LO OÍMOS CADA VEZ que ETA comete un atentado: “con la violencia nunca conseguirán nada”. Y es probable que ello sea cierto, aunque no hayan sido las actitudes pacíficas precisamente, sino las bélicas y las revolucionarias, las que han conformado el devenir de la historia. Es un terreno ese, el histórico, que será mejor dejar a sus estudiosos, pero no creo que tópicos como el mencionado sirvan para explicar cómo surgieron las naciones o cómo cambiaron los regímenes políticos. Hay ejemplos tan cercanos de ello que no parece necesario entrar en detalles. Aquí sufrimos una dictadura que no nació, creo yo, de unas elecciones; o allí, en la antigua Yugoslavia, un movimiento que hace nada era tildado de terrorista está a punto de conseguir la independencia de Kosovo.
Nada de eso va a ocurrir en España, desde luego. La inmensa mayoría de los ciudadanos, incluidos los vascos, rechazamos el tiro en la nuca como medio de obtener lo que las urnas nieguen y, desde esa perspectiva, la inutilidad de la violencia parece indiscutible. Pero a la vista de algunos comportamientos observados en los últimos días, no me atrevería yo a mantener que ETA no logre absolutamente nada cada vez que aprieta el gatillo.
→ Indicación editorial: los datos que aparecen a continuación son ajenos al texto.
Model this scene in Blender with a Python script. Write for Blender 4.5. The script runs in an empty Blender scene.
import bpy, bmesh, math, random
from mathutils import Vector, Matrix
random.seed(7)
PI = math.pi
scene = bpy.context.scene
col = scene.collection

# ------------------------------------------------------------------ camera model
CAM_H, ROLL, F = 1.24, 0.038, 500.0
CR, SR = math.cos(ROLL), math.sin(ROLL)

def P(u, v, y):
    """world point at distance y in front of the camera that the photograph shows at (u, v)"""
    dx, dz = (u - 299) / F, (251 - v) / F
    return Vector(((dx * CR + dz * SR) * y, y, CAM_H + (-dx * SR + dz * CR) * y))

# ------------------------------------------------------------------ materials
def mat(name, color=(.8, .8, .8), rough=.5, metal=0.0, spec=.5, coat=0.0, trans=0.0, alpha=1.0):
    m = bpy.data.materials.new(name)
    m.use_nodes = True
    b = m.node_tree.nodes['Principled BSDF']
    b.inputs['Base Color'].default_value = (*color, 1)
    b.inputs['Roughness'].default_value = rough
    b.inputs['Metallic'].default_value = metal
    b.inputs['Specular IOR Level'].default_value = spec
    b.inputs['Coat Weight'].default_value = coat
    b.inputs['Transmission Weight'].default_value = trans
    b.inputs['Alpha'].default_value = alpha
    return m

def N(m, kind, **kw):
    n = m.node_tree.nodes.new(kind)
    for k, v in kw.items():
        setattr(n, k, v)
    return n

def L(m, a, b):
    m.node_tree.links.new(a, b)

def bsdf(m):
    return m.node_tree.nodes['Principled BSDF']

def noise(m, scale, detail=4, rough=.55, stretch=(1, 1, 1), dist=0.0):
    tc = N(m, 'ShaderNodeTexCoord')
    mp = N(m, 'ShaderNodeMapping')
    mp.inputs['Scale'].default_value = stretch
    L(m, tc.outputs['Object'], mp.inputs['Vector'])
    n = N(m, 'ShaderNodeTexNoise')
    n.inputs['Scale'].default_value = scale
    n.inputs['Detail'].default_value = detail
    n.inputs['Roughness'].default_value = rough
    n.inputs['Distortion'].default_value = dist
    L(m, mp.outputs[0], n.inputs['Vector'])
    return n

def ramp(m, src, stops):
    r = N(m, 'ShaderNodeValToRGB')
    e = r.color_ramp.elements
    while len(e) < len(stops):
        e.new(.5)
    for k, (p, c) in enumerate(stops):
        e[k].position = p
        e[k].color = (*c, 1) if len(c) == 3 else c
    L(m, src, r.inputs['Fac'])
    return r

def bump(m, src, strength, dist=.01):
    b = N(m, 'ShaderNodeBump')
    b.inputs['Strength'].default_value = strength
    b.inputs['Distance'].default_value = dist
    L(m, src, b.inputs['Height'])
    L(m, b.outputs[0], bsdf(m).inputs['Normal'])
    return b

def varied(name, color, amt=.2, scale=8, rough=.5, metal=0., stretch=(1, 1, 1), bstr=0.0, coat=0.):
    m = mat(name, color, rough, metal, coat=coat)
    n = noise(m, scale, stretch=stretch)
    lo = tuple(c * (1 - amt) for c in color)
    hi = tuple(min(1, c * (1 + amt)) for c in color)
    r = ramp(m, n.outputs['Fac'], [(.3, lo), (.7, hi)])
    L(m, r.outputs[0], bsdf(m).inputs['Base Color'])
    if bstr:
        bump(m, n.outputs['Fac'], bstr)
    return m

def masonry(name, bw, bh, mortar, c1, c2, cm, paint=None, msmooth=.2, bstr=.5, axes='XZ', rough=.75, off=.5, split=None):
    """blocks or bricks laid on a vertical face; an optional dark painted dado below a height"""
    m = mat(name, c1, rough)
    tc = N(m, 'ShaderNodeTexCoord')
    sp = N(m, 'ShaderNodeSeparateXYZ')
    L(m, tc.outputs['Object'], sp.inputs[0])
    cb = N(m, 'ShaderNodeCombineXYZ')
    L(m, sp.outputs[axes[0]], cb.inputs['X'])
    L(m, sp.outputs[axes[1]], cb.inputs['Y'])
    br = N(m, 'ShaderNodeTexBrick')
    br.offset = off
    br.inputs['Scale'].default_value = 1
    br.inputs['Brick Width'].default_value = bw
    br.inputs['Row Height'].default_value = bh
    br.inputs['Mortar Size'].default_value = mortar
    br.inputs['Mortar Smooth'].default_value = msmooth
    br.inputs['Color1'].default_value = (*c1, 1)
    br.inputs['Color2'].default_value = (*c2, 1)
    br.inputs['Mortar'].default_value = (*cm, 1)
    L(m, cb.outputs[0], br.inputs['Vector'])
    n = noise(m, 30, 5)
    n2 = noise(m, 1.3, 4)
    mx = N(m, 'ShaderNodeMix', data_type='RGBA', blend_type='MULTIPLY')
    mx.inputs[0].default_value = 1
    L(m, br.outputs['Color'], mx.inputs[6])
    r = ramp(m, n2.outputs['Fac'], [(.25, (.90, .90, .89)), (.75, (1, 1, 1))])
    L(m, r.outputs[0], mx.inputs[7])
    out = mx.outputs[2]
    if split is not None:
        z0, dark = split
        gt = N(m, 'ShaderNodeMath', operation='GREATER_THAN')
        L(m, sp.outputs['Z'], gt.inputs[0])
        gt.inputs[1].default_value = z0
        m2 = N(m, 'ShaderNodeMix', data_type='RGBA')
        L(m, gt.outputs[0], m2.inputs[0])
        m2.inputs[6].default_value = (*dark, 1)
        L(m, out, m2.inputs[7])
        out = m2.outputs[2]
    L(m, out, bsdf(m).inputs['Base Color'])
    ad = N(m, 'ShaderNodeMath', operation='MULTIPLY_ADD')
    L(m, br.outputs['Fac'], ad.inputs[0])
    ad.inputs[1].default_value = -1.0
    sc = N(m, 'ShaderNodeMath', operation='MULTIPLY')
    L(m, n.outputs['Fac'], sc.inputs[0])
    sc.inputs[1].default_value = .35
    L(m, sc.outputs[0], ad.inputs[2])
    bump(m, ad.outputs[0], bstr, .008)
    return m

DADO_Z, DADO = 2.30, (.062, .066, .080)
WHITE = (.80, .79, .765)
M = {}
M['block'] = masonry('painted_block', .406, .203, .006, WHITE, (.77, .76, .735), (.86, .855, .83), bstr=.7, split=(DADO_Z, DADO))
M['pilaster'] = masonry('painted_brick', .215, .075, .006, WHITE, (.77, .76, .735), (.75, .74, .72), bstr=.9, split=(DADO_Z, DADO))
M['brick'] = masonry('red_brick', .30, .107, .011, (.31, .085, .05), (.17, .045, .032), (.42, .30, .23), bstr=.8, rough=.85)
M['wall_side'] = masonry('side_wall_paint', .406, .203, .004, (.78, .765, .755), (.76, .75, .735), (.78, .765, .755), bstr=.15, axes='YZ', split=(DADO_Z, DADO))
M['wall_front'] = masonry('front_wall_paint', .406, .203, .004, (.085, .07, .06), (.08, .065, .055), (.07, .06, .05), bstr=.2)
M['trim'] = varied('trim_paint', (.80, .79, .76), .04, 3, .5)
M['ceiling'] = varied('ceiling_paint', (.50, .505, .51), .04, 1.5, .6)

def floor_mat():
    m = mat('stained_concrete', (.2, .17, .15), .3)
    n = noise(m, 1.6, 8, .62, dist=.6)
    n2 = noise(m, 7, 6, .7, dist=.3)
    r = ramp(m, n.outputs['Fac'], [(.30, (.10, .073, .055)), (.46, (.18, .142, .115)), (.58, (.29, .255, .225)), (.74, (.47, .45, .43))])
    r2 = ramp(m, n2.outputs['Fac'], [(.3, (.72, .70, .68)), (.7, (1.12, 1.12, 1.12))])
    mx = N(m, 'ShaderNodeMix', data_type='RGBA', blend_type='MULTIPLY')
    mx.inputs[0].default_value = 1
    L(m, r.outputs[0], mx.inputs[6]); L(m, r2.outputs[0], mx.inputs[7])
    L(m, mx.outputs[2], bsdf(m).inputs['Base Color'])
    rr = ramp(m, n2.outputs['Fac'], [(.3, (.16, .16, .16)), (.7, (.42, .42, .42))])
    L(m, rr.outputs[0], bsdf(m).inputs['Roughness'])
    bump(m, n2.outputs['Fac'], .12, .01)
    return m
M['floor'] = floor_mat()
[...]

Es duro decirlo, pero así son las cosas.
El lunes pasado, por ejemplo, se celebraron concentraciones en las puertas de ayuntamientos y otras instituciones para solidarizarse con las víctimas del último atentado. Y ya ven: graves insultos al presidente del Gobierno, ofensas a algún concejal madrileño por su condición sexual, profusión de términos tabernarios, ampliación incluso de “la brecha abierta entre el PP y la Asociación de Víctimas del Terrorismo”... En estas mismas páginas se atribuía ayer a los etarras la “miseria de la carencia de valentía entre las piernas”. ¿Argumentos de carácter genital, pues? Si lograr que personas a las que cabría suponer razonables y sensatas se expresen de tal guisa no constituye un éxito de la violencia, que alguien me explique de qué se trata.